Criticism of the decision to publish these cartoons should emphatically not be construed as an attempt to silence, oppress, threaten, or otherwise victimize the Primary Source. In fact, on such an overwhelmingly liberal campus, an outspoken conservative publication is a necessary component of a healthy campus dialogue.

But the Source's stated motivations for the cartoons' publication need to be examined closely.

First, the idea that the right to free speech mandates publication of these cartoons is senseless. The right to free speech does not mandate; it enables. The Source's contention that it "must" publish the cartoons in order to support its brethren in the international press is either moral posturing or idiocy. The principle here - a publication's right to print what it chooses - is not under dispute. But publishing these cartoons is a confused way to defend a principle. Saying that you "must" publish the cartoons to defend free speech is akin to saying you "must" attend a Ku Klux Klan rally to defend the right to assemble.

In printing these cartoons, the Primary Source has conflated the defense of a right with the glorification of a mistake. And by claiming that this glorification is about solemn, regretful solidarity with the free press - and not about opportunistically co-opting a controversy, a less noble possibility - the Source washes its hands of responsibility for the hurt and anger the re-publication of these cartoons will elicit from the Tufts community.

Such reactions are already taking place. "We fail to see how the publishing of such offensive material contributes to the overall atmosphere of the University, especially a University that is known for its tolerance of racial and religious diversity," senior Rafeya Khan, co-president of the Muslim Students Association (MSA) at Tufts, told the Daily in today's news article on the subject.

Important journalism can, and often does, elicit hurt and anger, and the press should not unduly restrain itself to accommodate people's feelings. But the republication of these cartoons in the Source is unnecessary and petty. It's also delayed: If the Source wanted to stand in solidarity with "the free press of the world," why didn't it attempt to do so in its Feb. 13 issue? Publishing the cartoons now accomplishes nothing (except for the possible instigation of a campus controversy).

Indeed, at this late stage of the storm, there is probably only one solid defense for the publication of the cartoons: the argument that the cartoons are inaccessible, and that though they are offensive, it is impossible to understand the controversy without viewing them.

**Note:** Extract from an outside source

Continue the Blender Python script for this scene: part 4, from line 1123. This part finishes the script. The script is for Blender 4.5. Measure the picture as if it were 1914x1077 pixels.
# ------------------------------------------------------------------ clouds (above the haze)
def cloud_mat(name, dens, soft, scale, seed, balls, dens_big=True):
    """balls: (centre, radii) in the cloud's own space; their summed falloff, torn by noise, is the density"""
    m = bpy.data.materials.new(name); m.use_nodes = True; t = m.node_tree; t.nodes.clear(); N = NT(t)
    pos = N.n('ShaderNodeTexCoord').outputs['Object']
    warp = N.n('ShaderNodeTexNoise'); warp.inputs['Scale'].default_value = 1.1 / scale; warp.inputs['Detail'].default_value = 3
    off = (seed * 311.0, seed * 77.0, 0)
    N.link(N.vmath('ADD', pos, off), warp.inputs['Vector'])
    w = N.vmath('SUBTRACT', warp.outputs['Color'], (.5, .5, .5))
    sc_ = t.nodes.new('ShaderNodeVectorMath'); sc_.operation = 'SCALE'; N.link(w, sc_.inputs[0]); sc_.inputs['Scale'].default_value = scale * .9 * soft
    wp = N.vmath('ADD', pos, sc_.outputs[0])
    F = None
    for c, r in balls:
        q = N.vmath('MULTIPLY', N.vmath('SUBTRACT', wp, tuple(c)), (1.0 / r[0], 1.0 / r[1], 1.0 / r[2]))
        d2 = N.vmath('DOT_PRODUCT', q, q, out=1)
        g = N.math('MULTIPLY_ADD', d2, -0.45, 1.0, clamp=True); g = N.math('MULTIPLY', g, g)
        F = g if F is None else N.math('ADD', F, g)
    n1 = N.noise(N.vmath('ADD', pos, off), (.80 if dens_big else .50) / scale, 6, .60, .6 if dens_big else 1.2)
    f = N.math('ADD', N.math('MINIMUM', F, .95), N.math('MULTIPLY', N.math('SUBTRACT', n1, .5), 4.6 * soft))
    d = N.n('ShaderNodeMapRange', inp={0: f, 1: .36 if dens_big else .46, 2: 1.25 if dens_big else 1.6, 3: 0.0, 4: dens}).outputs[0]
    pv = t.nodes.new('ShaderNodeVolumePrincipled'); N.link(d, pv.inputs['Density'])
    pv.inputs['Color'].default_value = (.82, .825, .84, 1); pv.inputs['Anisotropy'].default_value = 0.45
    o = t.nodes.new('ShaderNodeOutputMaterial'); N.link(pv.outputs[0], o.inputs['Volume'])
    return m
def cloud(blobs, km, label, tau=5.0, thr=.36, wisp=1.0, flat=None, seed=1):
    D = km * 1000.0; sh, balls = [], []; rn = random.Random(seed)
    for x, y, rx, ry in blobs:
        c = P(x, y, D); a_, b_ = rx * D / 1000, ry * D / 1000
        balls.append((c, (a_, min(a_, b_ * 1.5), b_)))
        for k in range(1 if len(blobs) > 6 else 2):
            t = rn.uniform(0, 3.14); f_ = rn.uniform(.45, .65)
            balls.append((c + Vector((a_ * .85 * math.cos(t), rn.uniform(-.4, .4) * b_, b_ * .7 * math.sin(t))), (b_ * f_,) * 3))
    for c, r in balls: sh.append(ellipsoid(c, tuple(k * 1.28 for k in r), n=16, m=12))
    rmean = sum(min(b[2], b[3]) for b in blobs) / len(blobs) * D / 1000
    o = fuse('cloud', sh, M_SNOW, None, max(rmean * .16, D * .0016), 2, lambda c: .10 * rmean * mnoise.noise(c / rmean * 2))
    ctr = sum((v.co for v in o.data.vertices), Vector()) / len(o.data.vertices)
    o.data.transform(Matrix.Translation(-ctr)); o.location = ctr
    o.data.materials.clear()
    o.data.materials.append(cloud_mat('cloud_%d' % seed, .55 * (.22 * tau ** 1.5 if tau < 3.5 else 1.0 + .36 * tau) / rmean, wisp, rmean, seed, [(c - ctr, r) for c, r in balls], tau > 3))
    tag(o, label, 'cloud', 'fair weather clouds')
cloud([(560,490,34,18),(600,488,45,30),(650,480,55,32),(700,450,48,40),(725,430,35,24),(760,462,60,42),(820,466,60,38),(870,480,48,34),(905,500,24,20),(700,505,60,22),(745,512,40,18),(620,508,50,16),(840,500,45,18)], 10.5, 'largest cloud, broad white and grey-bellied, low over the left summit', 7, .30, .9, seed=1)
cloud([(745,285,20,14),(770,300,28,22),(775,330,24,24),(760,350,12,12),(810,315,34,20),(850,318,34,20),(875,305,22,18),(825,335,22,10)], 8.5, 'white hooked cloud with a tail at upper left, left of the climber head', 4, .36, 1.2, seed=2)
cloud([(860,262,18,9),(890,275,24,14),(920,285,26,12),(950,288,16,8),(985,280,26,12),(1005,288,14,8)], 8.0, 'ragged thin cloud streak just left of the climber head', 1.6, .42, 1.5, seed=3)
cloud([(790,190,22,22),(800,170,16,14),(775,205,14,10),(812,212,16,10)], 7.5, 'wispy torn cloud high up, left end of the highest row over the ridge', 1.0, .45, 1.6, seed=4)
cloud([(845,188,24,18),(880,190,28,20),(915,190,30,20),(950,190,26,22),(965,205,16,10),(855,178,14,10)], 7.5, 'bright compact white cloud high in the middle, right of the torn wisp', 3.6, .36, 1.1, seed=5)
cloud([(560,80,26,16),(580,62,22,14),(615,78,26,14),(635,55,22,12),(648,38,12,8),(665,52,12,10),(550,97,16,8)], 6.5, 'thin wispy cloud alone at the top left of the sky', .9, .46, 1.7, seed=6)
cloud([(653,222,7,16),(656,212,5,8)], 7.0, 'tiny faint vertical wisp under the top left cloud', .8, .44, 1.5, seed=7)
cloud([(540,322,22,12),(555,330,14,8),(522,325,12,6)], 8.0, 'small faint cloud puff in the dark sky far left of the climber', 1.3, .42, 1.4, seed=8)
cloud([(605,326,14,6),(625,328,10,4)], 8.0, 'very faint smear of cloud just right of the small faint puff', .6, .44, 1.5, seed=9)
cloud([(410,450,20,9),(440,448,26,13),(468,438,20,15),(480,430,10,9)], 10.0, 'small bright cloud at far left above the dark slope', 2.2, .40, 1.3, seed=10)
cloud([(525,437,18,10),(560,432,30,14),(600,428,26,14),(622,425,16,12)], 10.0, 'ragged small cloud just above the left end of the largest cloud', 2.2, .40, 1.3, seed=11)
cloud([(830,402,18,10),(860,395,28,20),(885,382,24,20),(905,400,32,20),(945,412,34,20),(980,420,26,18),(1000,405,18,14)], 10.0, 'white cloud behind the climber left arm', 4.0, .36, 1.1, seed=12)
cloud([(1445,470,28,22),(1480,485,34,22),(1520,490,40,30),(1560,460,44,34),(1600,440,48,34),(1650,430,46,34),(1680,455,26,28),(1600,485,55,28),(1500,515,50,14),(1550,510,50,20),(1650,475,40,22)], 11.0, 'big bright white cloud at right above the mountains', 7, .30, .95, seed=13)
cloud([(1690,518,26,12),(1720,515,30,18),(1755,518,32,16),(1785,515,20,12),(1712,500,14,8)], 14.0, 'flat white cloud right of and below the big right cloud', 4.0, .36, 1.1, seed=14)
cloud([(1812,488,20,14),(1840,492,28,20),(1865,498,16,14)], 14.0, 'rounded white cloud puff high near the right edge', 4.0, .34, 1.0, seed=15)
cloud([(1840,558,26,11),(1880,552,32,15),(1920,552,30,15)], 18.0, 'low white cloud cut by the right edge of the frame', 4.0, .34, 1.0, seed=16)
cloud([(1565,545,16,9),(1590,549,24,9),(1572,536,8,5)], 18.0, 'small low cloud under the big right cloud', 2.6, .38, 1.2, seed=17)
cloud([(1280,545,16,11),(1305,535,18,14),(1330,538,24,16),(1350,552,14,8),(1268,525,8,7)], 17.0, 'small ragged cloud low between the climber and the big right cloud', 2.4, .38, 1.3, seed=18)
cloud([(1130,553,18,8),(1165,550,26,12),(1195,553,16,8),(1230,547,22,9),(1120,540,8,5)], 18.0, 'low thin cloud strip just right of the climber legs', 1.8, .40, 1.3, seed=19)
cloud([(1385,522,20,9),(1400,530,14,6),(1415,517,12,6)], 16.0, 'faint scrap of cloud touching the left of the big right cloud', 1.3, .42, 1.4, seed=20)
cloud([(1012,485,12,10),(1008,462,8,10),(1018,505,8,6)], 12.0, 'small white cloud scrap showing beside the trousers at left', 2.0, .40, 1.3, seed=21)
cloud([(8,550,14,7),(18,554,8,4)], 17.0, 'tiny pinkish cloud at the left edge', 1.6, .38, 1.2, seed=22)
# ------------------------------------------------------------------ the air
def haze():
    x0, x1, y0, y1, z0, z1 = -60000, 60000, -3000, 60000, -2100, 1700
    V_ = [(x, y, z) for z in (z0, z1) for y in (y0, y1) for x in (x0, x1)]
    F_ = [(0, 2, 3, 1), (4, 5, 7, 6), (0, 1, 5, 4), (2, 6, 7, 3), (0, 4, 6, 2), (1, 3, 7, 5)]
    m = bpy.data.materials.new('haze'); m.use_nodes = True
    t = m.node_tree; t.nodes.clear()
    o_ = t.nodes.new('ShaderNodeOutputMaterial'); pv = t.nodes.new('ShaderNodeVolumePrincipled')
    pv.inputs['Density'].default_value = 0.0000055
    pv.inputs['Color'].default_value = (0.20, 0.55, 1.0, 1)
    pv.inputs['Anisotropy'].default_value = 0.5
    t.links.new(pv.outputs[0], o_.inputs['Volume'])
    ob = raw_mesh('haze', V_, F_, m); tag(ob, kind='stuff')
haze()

That the cartoons are newsworthy is undeniable. But the argument that they are inaccessible is slightly more questionable, since a Google Image search of "Jyllands-Posten Mohammad cartoons" yields many of the images in question.

But in the end, this is not the argument the Source chose to use to defend its decision. The cartoons are hurtful to Muslims, and at this point, that is basically all they are.

Nothing new is revealed or proved by the Source's decision to publish them. The Source has not single-handedly protected free speech by choosing to publish one of its more devastating incarnations.

An articulate defense of a newspaper's right to publish material like these cartoons would have been a more useful and relevant gesture of "solidarity with the free press of the world."

As the Source put it, "publishing sacrilegious content solely for the sake of controversy is in very poor taste." It is also cheap, hurtful and self-serving. The Source has a right to be all of those things, and will probably continue to exercise it.

But let's not be taken in by the moral grandstanding. This isn't about free speech anymore; it's about responsible journalism. It stopped being about what a publication can do when the Jyllands-Posten printed the cartoons. Now, it's about what a publication should do - and what it shouldn't.